A powerful 7.0-magnitude earthquake has struck the Pacific Ocean near the Kermadec Islands, far north of New Zealand’s mainland, seismologists say. Small tsunami waves were observed at a nearby island.

The earthquake, which struck at 1:56 p.m. local time on Thursday, was centered about 195 kilometers (121 miles) southeast of Raoul Island, the largest of the Kermadec Islands, or 1,125 kilometers (700 miles) northeast of Auckland.

The U.S. Geological Survey said the earthquake had a preliminary magnitude of 7.0, down from 7.1 in an earlier assessment. It struck about 22 kilometers (14 miles) below the seabed, making it a shallow earthquake.

Tsunami alerts – which were initially issued for the Kermadec Islands, Fiji, New Zealand and Tonga – were canceled when it was determined there was no longer a threat.

The Pacific Tsunami Warning Center said very small tsunami waves were observed at two locations on Raoul Island, which is uninhabited except for a permanently-manned weather and radio station.

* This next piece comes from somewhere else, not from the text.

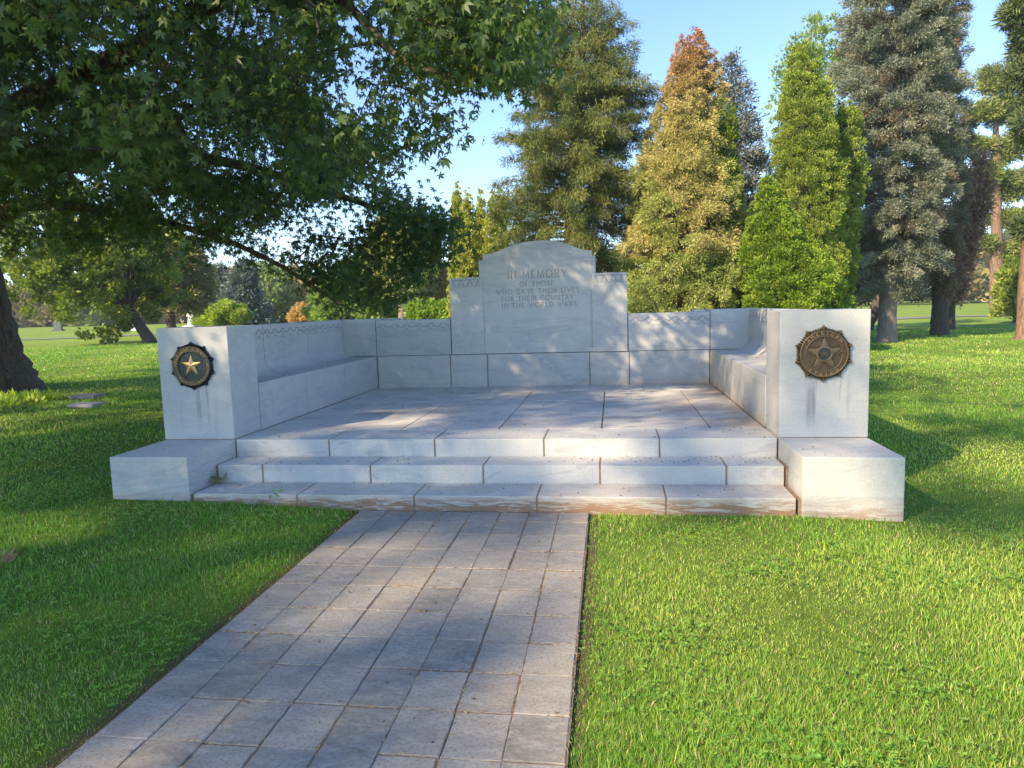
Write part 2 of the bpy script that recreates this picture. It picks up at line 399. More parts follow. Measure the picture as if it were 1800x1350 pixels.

“Minor sea level fluctuations may occur in some coastal areas near the earthquake over the next few hours,” the center said in an update. “Remain observant and exercise normal caution near the sea. Otherwise, no action is required.”

New Zealand’s Kermadec Islands and the surrounding region as a whole are part of the so-called Pacific Ring of Fire, an arc of fault lines circling the Pacific Basin which is prone to large earthquakes. Volcanic eruptions also occur in the region.

Earlier this month, a strong but deep 6.9-magnitude earthquake struck the Pacific Ocean near the Kermadec Islands. And in June 2019, a powerful 7.2-magnitude earthquake caused a small tsunami at Raoul Island.